Records:
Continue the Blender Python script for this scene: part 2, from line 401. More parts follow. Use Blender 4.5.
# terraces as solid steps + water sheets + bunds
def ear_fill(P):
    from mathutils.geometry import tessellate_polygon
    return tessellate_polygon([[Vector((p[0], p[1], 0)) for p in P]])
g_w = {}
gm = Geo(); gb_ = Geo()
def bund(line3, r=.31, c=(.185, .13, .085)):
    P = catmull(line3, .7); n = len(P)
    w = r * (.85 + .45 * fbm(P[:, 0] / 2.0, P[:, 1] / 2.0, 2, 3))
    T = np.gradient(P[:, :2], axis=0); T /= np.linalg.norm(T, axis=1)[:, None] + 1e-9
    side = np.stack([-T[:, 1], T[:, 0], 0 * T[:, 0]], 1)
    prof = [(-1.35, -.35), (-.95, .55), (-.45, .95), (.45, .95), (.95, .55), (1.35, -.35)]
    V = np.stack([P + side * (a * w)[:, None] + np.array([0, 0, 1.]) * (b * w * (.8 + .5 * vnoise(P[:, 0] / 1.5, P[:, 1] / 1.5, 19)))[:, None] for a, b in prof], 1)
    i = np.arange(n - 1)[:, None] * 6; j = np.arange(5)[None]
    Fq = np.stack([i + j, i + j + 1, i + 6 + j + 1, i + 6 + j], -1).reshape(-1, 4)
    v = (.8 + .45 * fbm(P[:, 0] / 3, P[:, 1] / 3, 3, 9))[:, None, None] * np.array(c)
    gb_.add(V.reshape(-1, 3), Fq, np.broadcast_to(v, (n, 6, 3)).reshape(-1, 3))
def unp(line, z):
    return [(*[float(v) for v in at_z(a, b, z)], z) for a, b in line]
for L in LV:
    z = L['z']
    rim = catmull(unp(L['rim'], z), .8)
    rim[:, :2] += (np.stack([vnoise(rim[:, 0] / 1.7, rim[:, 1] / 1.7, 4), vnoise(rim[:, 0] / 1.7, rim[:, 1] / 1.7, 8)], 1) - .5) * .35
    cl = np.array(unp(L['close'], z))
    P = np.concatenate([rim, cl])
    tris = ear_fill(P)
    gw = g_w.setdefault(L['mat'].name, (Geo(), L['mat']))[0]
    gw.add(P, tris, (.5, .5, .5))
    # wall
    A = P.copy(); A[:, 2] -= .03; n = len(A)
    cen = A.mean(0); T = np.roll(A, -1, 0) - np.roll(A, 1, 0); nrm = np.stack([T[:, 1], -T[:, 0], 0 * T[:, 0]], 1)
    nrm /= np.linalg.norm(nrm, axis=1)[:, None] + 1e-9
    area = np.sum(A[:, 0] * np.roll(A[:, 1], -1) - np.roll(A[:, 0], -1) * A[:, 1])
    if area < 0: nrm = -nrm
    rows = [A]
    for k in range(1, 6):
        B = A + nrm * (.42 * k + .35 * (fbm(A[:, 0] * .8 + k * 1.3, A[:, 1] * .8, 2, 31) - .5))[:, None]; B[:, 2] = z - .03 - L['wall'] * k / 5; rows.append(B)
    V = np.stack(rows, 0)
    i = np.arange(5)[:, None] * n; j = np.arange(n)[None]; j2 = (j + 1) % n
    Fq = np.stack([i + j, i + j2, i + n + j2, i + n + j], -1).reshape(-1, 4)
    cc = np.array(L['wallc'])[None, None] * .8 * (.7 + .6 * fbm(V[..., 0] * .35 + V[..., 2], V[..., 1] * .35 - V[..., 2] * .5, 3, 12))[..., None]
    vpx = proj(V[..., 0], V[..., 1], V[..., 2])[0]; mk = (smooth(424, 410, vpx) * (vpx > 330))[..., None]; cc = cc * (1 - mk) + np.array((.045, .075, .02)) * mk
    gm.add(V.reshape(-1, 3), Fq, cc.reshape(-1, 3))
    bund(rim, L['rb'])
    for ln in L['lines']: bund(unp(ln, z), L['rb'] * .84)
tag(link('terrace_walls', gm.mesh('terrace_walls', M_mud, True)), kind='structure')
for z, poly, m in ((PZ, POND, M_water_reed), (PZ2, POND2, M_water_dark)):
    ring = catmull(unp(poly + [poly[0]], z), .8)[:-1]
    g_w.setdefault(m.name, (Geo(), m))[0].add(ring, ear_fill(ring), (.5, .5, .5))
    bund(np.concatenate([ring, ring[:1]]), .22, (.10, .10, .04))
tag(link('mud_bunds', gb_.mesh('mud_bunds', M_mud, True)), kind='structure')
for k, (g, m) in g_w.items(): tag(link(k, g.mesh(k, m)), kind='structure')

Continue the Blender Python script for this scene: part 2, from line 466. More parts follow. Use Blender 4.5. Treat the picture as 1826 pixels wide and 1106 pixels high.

#### STATED GOAL:
Scan the material above for the string "parts" and report each line where you find it.

#### REPLY:
Continue the Blender Python script for this scene: part 2, from line 401. More parts follow. Use Blender 4.5.
Continue the Blender Python script for this scene: part 2, from line 466. More parts follow. Use Blender 4.5. Treat the picture as 1826 pixels wide and 1106 pixels high.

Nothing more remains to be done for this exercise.